I loved caddying at Marborough Golf Course….a B caddy due to my youth but always willing to go 36 holes. My uncle’s house on Somerset Road sat on the east side of the 7th fairway and my great uncle’s house was on the end of the 8th green. Golfers often were seen in the backyard fetching their balls which had been hit a few feet too far. I loved the annual caddy tournament and my claim to fame was hitting a hole-in-one on the 17th hole over the water pond. To this day I can still throw a crumpled up piece of paper across the room and generally get it in the garbage container. Accuracy at darts was much the same thing. I was a caddy at Marborough until it closed and like Donald Lortie, I knew Reggie and Kyle Lawrence. I met Kyle many years later as sales manager for one of the large perfume companies. After Marborough it was Ile Bizard and two very new golf courses that had re-established themselves there, Royal Montreal and Elmridge.
Great to read your overview, Bob; I used to caddy at Marlborough as well, on occasion. I think I must have earned over $20 in all of the time I was a caddy. The usual pay was $1.25 plus a 25-cent tip. Sometimes more. It was fun to be out on the course, but waiting around at the caddy shack wasn’t that much fun. Although some of the stories I heard still stay with me. Little things that a person remembers forever.
A belated comment about a post made last December by ex caddy Graeme Decarie: The money you made from caddying was spent on fries at “Coney Island” which was directly across the street from the main entrance to Belmont Park.
Women were not forbidden to play at the Marlborough Golf Club when I caddied there in the ’50s. In fact, they could play on the Ladies Nine. I recall caddying for the ladies.
Good to read your comment, Eric; they bring to mind a passage from something that a long-term resident, from the neighbourhood in Toronto where I have lived for the past 20 years, has shared about that era.
West of Etobicoke Creek north of Lakeshore Road East in Mississauga is a golf course that many children and teens from Long Branch, in Toronto east of Etobicoke Creek, used to caddy at.
Barry Kemp of Long Branch has written the following text, at a blog post entitled History of Long Branch:
Etobicoke Creek. Another public area to be enjoyed was Etobicoke Creek. We could play hockey a soon as the ice-up took place.
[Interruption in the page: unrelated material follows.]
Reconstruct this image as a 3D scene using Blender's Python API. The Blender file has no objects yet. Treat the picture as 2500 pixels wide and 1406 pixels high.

We often went tobogganing at the nearby Toronto Golf Club. The ninth hole was the favourite. In summer it was quite common for kids and teens to swim in the creek. I was able to polish my swimming adeptness while splashing about in a solitary fashion.
Not far from a swimming hole known as “The Pier,” several men, on a Sunday would engage in dice games, popularly known as crap games. Sometime later, someone told me that some cops raided these defilers of Sunday decorum.
Toronto Golf Club. Regarding the aforementioned golf course, it was possible for kids to earn money by caddying at the club. A beginner was classed as a “B” caddie and paid one dollar. The golfer would sign the caddy’s card and tick off any faults, such as casting one’s shadow over the hole while the member putted. There were, perhaps, a dozen strictures. If one progressed well a promotion to “A” caddy was possible. This entailed a $1.50 payments for 18 holes. The highest-ranking was “AA” designation with a remuneration of two dollars.
Beyond this activity we would sometimes visit wooded areas on the course to locate lost golf balls and sell them to golfers in our neighborhood. It was possible for the caddies to play around once a year; the caddy tournament. Shortly after one tournament I saw Ed Sullivan play the 11th hole. I beat him by one stroke.
The club had a smaller adjoining nine-hole ladies course. Caddies could play on the course prior to nine in the morning.
[End of excerpt]
Barbed-wire fence
There was a large Second World War munitions plant in the area, of which the Small Arms Building remains. Many of the fences in the area feature barbed-wire, including the fence at the western perimeter, along Dixie Road north of Lakeshore Road East, of the Toronto Golf Club. When you’re walking north on the east side of Dixie Road, you can stop for a moment to peer through a barbed-wire fence and there in front of you, in your field of vision at a distance, are the beautifully maintained grounds of the golf course, which is still in operation.